The concepts of freedom, freewill and equality which were inherent in my very being took a back seat when I embraced silence for my parent’s convenience. Till safety laws and policies only do lip-service who would want to stand up to fight for the cause which is sooner or later forgotten amidst the rat race which each finds themselves in? When the government and its law makers are critical victims of the post-facto system, who would have the courage to divert from their guardian’s words which remind you time and again to learn from other’s mistakes?

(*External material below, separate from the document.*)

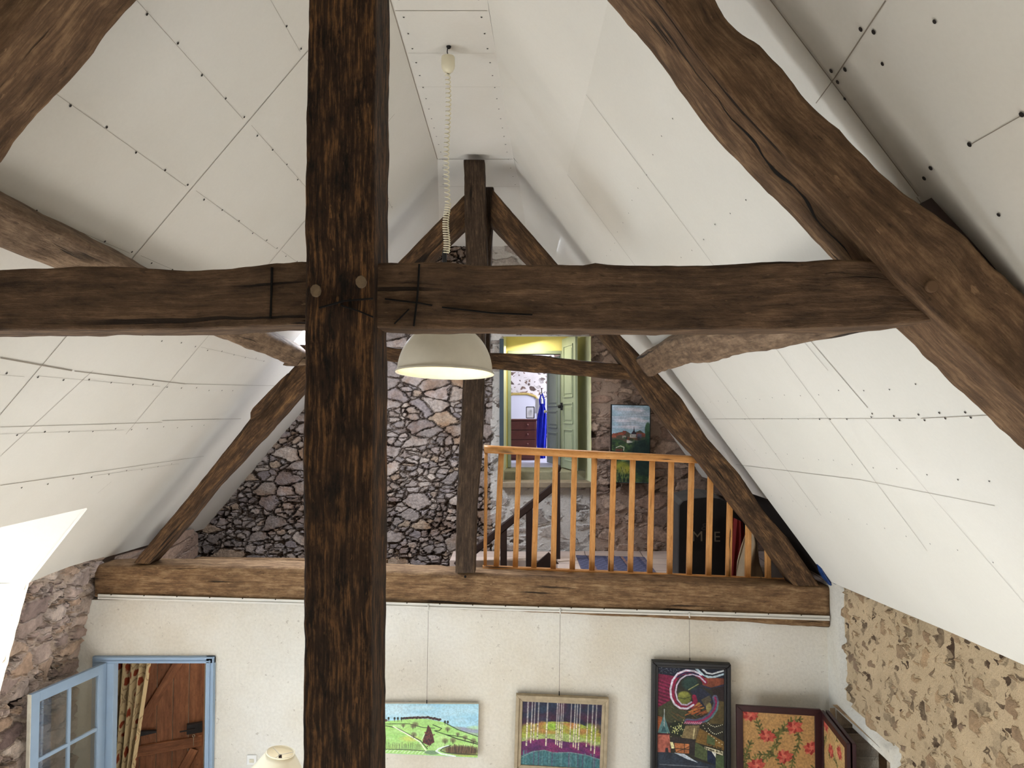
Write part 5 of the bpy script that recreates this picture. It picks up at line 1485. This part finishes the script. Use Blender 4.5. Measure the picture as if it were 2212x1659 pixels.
# folding screen
Yf = 6.62
s0 = [P(1590, 1522, Yf), P(1772, 1532, Yf - .02)]
zf = 0.02
fs = empty('folding_screen', (s0[0].x, Yf, zf)); tag(fs, 'folding screen with dark red frame and floral fabric panels in the wall corner', 'folding screen')
def flowers(cv, x0, y0, x1, y1, n, dull=1.0):
    gold = (176, 134, 84)
    for i in range(n * 5): cv.ell(x0 + rng.random() * (x1 - x0), y0 + rng.random() * (y1 - y0), 14, 12, [(170, 128, 78), (186, 146, 96), (160, 120, 74), (192, 154, 106)][i % 4], .25, .9)
    for i in range(n):
        x, y = x0 + rng.random() * (x1 - x0), y0 + rng.random() * (y1 - y0); a = rng.random() * 6.28
        pts = [(x, y)]
        for k in range(12): a += rng.normal() * .28; pts.append((pts[-1][0] + math.cos(a) * 9, pts[-1][1] + math.sin(a) * 9))
        cv.line(pts, 3.2, (92, 92, 48), .9)
        for k in range(1, 12):
            for s in (-1, 1):
                b = math.atan2(pts[k][1] - pts[k - 1][1], pts[k][0] - pts[k - 1][0]) + s * .9
                cv.line([pts[k], (pts[k][0] + math.cos(b) * 8, pts[k][1] + math.sin(b) * 8)], 3.6, [(84, 90, 46), (112, 110, 62), (70, 74, 40)][(k + i) % 3], .85)
    m = max(3, int((x1 - x0) * (y1 - y0) / 3600))
    for i in range(m):
        x = x0 + ((i * .618 + .1) % 1) * (x1 - x0); y = y0 + (i + .3) / m * (y1 - y0)
        for k in range(10):
            b = k * .628 + rng.random() * .4; r = 17 + 7 * rng.random()
            tip = (x + math.cos(b) * r, y + math.sin(b) * r * .85); w = 5.5
            md_ = (x + math.cos(b) * r * .6, y + math.sin(b) * r * .5); cv.poly([(x + math.cos(b + 1.6) * w * .6, y + math.sin(b + 1.6) * w * .6), (md_[0] + math.cos(b + 1.57) * w, md_[1] + math.sin(b + 1.57) * w), tip, (md_[0] - math.cos(b + 1.57) * w, md_[1] - math.sin(b + 1.57) * w), (x + math.cos(b - 1.6) * w * .6, y + math.sin(b - 1.6) * w * .6)], [(166, 58, 52), (190, 84, 72), (144, 40, 40), (200, 106, 88)][k % 4], .92)
        cv.ell(x, y, 5.5, 4.5, (206, 118, 96), .8, .6)
def screen_panel(a, b, n, w=.055, th=.03, both=False):
    za, zb = a.z, b.z
    a0, b0 = Vector((a.x, a.y, zf)), Vector((b.x, b.y, zf))
    mb = MB()
    q = [a, b, b0, a0]
    ex = (b0 - a0).normalized()
    ez = Vector((0, 0, 1))
    inn = [a + ex * w - ez * w, b - ex * w - ez * w, b0 - ex * w + ez * w, a0 + ex * w + ez * w]
    for i in range(4):
        j = (i + 1) % 4; f = [q[i], q[j], inn[j], inn[i]]
        mb.hexa([p + n * th / 2 for p in f], [p - n * th / 2 for p in f])
    return mb, inn
n1 = Vector((0, -1, 0))
mb, inn = screen_panel(s0[0], s0[1], n1); mb.build('panel_frame', M['maroon'], fs, bevel=.003)
cv = Cv(1600, 1534, 1762, 1960, 1.15, (178, 138, 88)); flowers(cv, 1600, 1534, 1762, 1960, 26); cv.mottle(2.6, .12)
cv.panel('fabric_panel', [p + n1 * .004 for p in inn], M['paint'], fs)
a2, b2 = P(1776, 1534, Yf - .03), P(1833, 1599, 5.93)
b2.z = a2.z
ex = (b2 - a2).normalized(); n2 = Vector((ex.y, -ex.x, 0)).normalized()
if n2.x > 0: n2 = -n2
mb, inn = screen_panel(a2, b2, n2); mb.build('panel_frame', M['maroon'], fs, bevel=.003)
cv = Cv(0, 0, 160, 430, 1.1, (190, 156, 104)); flowers(cv, 0, 0, 160, 430, 24); cv.mottle(2.6, .12)
cv.panel('fabric_panel', [p + n2 * .004 for p in inn], M['paint'], fs)
a3, b3 = a2 + Vector((.045, 0, 0)), b2 + Vector((.045, 0, 0))
mb, inn = screen_panel(a3, b3, n2); mb.build('panel_frame', M['maroon'], fs, bevel=.003)
mb = MB(); mb.prism(inn, n2 * .004); mb.build('panel_back', M['darkwood'], fs)
for zz_ in (s0[1].z - .1, s0[1].z - .6):
    mb = MB(); mb.tube([(s0[1].x + .008, Yf - .045, zz_), (s0[1].x + .008, Yf - .045, zz_ - .06)], .006, 8); mb.build('hinge', M['steel'], fs)
# light switch
sw_ = empty('light_switch', P(545, 1640, YW)); tag(sw_, 'small square white light switch on the plaster beside the lamp', 'switch')
a, b = P(534, 1651, YW), P(555, 1630, YW)
mb = MB(); mb.box((a.x, YW - .012, a.z), (b.x, YW, b.z)); mb.build('plate', M['switch'], sw_, bevel=.003)
mb = MB(); mb.box((a.x + .024, YW - .017, a.z + .02), (b.x - .022, YW - .011, b.z - .034)); mb.build('rocker', M['switch2'], sw_, bevel=.002)
# standing lamp
c = P(606, 1625, 5.6); r0 = 28.5 / F * 5.6
sl = empty('floor_lamp', (c.x, c.y, 0)); tag(sl, 'standing lamp with a cream panelled fabric shade beside the thick dark post', 'lamp')
T3 = Matrix.Rotation(math.radians(9), 3, 'Y') 
nseg = 48; mb = MB(); rows_ = []
def shade_r(i, k):
    a = 2 * math.pi * k / nseg; f = i / 10
    r = r0 + (.30 - r0) * f
    return r * (1 - .018 * abs(math.sin(a * 4)))
b0_ = len(mb.v)
for i in range(11):
    for k in range(nseg):
        a = 2 * math.pi * k / nseg; mb.v.append(c + T3 @ Vector((shade_r(i, k) * math.cos(a), shade_r(i, k) * math.sin(a), -.30 * i / 10)))
for i in range(10):
    for k in range(nseg): mb.f.append((i * nseg + k, i * nseg + (k + 1) % nseg, (i + 1) * nseg + (k + 1) % nseg, (i + 1) * nseg + k)); mb.mi.append(0)
so = mb.build('fabric_shade', M['fabric'], sl, smooth=True); md = so.modifiers.new('solid', 'SOLIDIFY'); md.thickness = .003
mb = MB()
for zr, rr_ in ((0, r0), (-.30, .30)):
    mb.tube([c + T3 @ Vector((rr_ * math.cos(a), rr_ * math.sin(a), zr)) for a in [i * math.pi / 24 for i in range(49)]], .0055, 8, caps=False)
mb.build('shade_trim', M['fabric'], sl, smooth=True)
mb = MB(); ctr = c + T3 @ Vector((0, 0, -.02))
for k in range(3): mb.tube([ctr, c + T3 @ Vector((r0 * math.cos(k * 2.09 + .4), r0 * math.sin(k * 2.09 + .4), 0))], .002, 6)
mb.build('shade_spider', M['rail'], sl)
mb = MB(); mb.tube([ctr, ctr + Vector((.02, 0, -.25)), Vector((c.x + .03, c.y, 1.2)), Vector((c.x, c.y, .04))], .012, 12); mb.build('pole', M['darkwood'], sl, smooth=True)
mb = MB(); mb.lathe([(.0, .05), (.02, .05), (.03, .03), (.14, .02), (.15, 0), (.0, 0)], (c.x, c.y, 0), 32); mb.build('base', M['darkwood'], sl, smooth=True)

# ------------------------------------------------------------------ blue doorway
dfm = empty('door_4', (dx0, YW, 0)); struct(dfm); dfm['label'] = 'pale blue moulded door frame with open glazed leaf'
ofx0, ofx1, ofz = P(208, 1416, YW).x, P(466, 1420, YW).x, P(340, 1416, YW).z
ix0_, ix1_, iz_ = P(250, 1432, YW).x, P(447, 1432, YW).x, P(340, 1431, YW).z
def jamb(name, x0, x1, z0, z1):
    mb = MB()
    mb.box((x0, YW - .03, z0), (x1, YW + .05, z1)); return mb.build(name, M['blue'], dfm, bevel=.006)
jamb('jamb', ofx0 - .02, ix0_, 0, iz_ + .002); jamb('jamb', ix1_, ofx1, 0, ofz); jamb('head', ofx0 - .02, ofx1, iz_, ofz)
for k_, w_ in ((0, .012), (.03, .010)):
    mb = MB(); mb.box((ofx0, YW - .042, ofz - .016 - k_), (ofx1 - k_, YW - .029, ofz - .016 - k_ + w_)); mb.build('moulding', M['blue'], dfm, bevel=.003)
    mb = MB(); mb.box((ofx1 - .016 - k_, YW - .042, 0), (ofx1 - .016 - k_ + w_, YW - .029, ofz - k_)); mb.build('moulding', M['blue'], dfm, bevel=.003)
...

All the current sentiments and expressions of unjust treatment are understandable. Yet, how does one explain to a Mumbaikar whose day starts at two in the night that while the police there has a strong hold on its subjects, here they are unfortunately a mocked lot. With all due respect to the victim I do wonder that perhaps had she been a bit more careful as to not board a tinted bus which was not even running on route that day then today her fate may have been somewhat different. Perhaps had she observed that all the passengers were men and appeared mischievous in one way or the other then the indomitable spirit the victim has displayed while battling for her life need not have been even called for.

In no context is the victim to be blamed for what transpired on that unfortunate evening. Though, a being without power like millions in the country does question themselves as to why did the victim have to commit the “mistake” of being unaware of her circumstances for even once as when our so called protectors cannot guarantee our safety then she should have understood that it’s in her own hands to do so.